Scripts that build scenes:
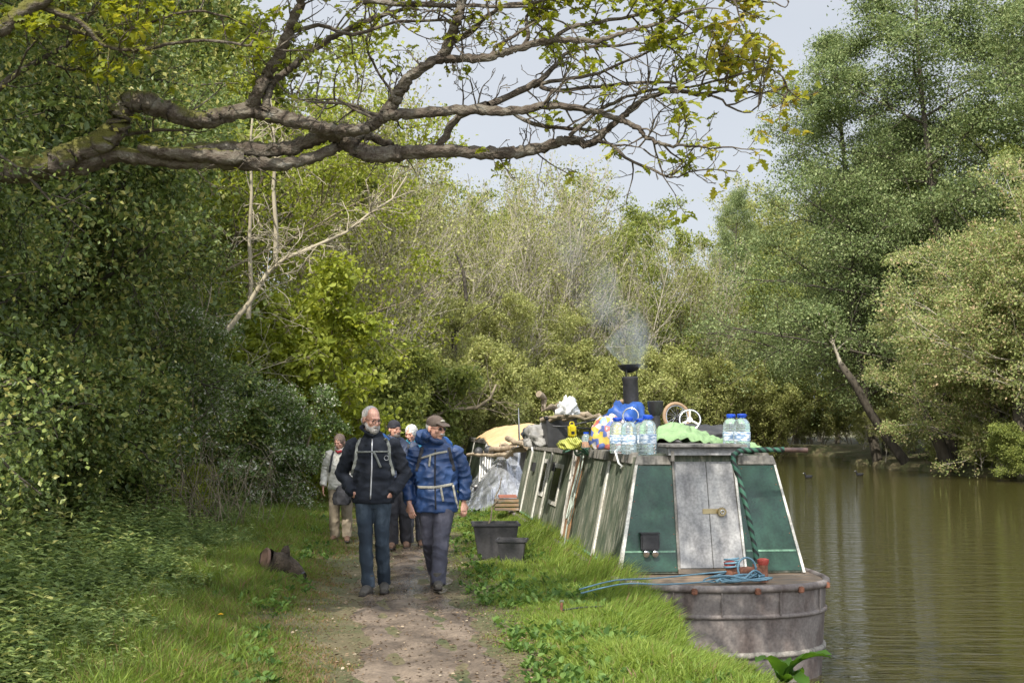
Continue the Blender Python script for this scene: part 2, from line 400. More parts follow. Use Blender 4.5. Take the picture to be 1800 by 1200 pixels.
def up_shape(t): return 1.1 - .85 * t
def round_shape(t): return .45 + 1.1 * math.sin(math.pi * min(1, t * .9 + .1)) ** .8 * .8
def make_tree(tname, seed, h, P, per, sig, lsize, mats, r0=None, stems=1, spread=0, base_r=.1, label='', cat='tree', kind='diamond', **lk):
    R = random.Random(seed); rs = np.random.RandomState(seed); out = []; tw = []
    for s in range(stems):
        a = R.uniform(0, 6.28) if stems > 1 else 0; sp = spread * R.uniform(.3, 1)
        d = Vector((math.cos(a) * sp, math.sin(a) * sp, 1)).normalized()
        if stems == 1 and spread: d = Vector((-spread, 0, 1)).normalized()
        p = Vector((math.cos(a) * base_r * (stems > 1), math.sin(a) * base_r * (stems > 1), -.3))
        grow(R, p, d, h * (R.uniform(.7, 1) if stems > 1 else 1), (r0 or h * .016) * (R.uniform(.5, 1) if stems > 1 else 1), 0, P, out, tw)
    root = empty(tname, (0, 0, 0)); tag(root, label, cat)
    link('trunk', wood_mesh('trunk', out), mats[0], root)
    link('crown', tw_leaves('crown', tw, rs, per, sig, lsize, kind, **lk), mats[1], root)
    root['h'] = h
    return root

M_bark = surf('bark_grey', [(.3, (.2, .17, .13)), (.5, (.36, .32, .25)), (.7, (.5, .45, .37))], scale=5, stretch=(1, 1, .25), rough=.9, bump=.6, bdist=.02)
M_barkd = surf('bark_dark', [(.3, (.035, .03, .022)), (.6, (.09, .075, .055)), (.75, (.12, .13, .07))], scale=4, stretch=(1, 1, .3), rough=.95, bump=.6, bdist=.02)
M_twig = surf('twig_pale', [(.3, (.24, .2, .13)), (.7, (.46, .41, .3))], scale=3, stretch=(1, 1, .3), rough=.85, bump=.3)
M_twigb = surf('twig_brown', [(.3, (.13, .1, .06)), (.7, (.3, .25, .17))], scale=3, stretch=(1, 1, .3), rough=.85, bump=.3)
L_alder = leafmat('leaf_alder', [(0, (0.0693, 0.104, 0.0389)), (.35, (0.139, 0.186, 0.068)), (.7, (0.231, 0.29, 0.116)), (1, (0.347, 0.383, 0.184))])
L_sallow = leafmat('leaf_sallow', [(0, (0.125, 0.156, 0.048)), (.4, (0.237, 0.288, 0.096)), (.75, (0.35, 0.372, 0.144)), (1, (0.5, 0.372, 0.228))])
L_willow = leafmat('leaf_willow', [(0, (0.142, 0.161, 0.0468)), (.5, (0.274, 0.299, 0.0936)), (1, (0.427, 0.426, 0.164))])
L_bright = leafmat('leaf_bright', [(0, (.14, .18, .025)), (.5, (.26, .31, .045)), (1, (.4, .44, .09))], trans=.45)
L_dark = leafmat('leaf_dark', [(0, (0.0616, 0.095, 0.0248)), (.4, (0.12, 0.169, 0.0454)), (.75, (0.205, 0.261, 0.0723)), (1, (0.41, 0.386, 0.123))], rough=.45, spec=.4)
L_mid = leafmat('leaf_mid', [(0, (0.102, 0.135, 0.0351)), (.5, (0.204, 0.245, 0.0585)), (1, (0.349, 0.379, 0.105))])
L_haw = leafmat('leaf_hawthorn', [(0, (0.072, 0.12, 0.036)), (.45, (0.144, 0.216, 0.06)), (.78, (0.24, 0.312, 0.12)), (.9, (0.6, 0.6, 0.504)), (1, (0.72, 0.696, 0.6))], trans=.3)
L_oak = leafmat('leaf_oak', [(0, (.16, .19, .025)), (.4, (.27, .31, .045)), (.75, (.38, .36, .06)), (1, (.45, .33, .08))], trans=.5, rough=.4)

PA = dict(seg=[9, 7, 5, 4], wander=[.05, .09, .14, .2], trop=[.02, .0, -.01, -.03], n=[34, 10, 7], t0=[.12, .1, .1], ang=[72, 58, 52], ratio=[.4, .5, .45],
          rr=[.32, .45, .4], shape=lambda t: 1.15 - .95 * t ** 1.2, flat=.45, rmin=.012)
PB = dict(seg=[8, 6, 5, 4], wander=[.08, .12, .16, .2], trop=[.03, .03, .02, 0], n=[16, 9, 7], t0=[.1, .15, .1], ang=[52, 45, 45], ratio=[.62, .5, .45],
          rr=[.4, .45, .4], shape=round_shape, rmin=.01)
PC = dict(seg=[10, 7, 5, 4], wander=[.045, .06, .1, .12], trop=[.03, .09, .05, .03], n=[14, 8, 4], t0=[.12, .1, .1], ang=[32, 30, 32], ratio=[.5, .42, .45],
          rr=[.4, .42, .5], shape=lambda t: 1.15 - .75 * t, rmin=.0105, tip=.2)
PE = dict(seg=[7, 6, 4, 3], wander=[.08, .14, .2, .25], trop=[.03, .03, .01, 0], n=[20, 9, 6], t0=[.14, .08, .1], ang=[65, 55, 50], ratio=[.34, .5, .5],
          rr=[.35, .45, .5], shape=lambda t: 1.1 - .5 * t, rmin=.004, leaflv=1)
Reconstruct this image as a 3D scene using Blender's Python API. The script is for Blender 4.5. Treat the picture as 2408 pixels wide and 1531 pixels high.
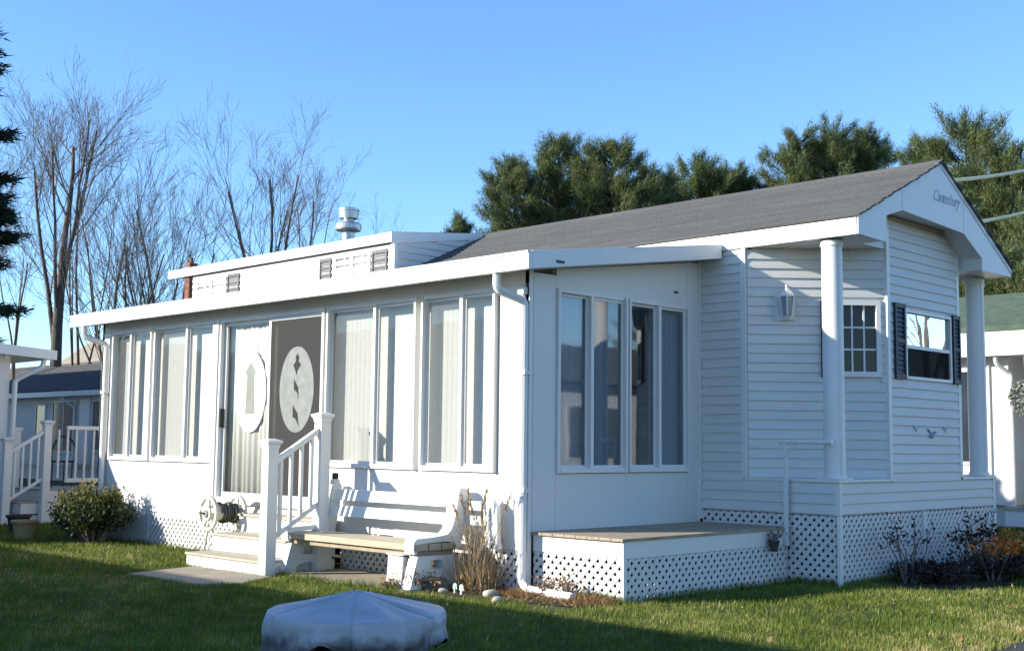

GIVEN EXERCISE -
Identify every line above with the string "picture" in it. Copy those lines.

SOLUTION -
Continue the Blender Python script for this scene: part 2, from line 400. More parts follow. Use Blender 4.5. Take the picture to be 1800 by 1200 pixels.
Reconstruct this image as a 3D scene using Blender's Python API. The script is for Blender 4.5. Treat the picture as 2408 pixels wide and 1531 pixels high.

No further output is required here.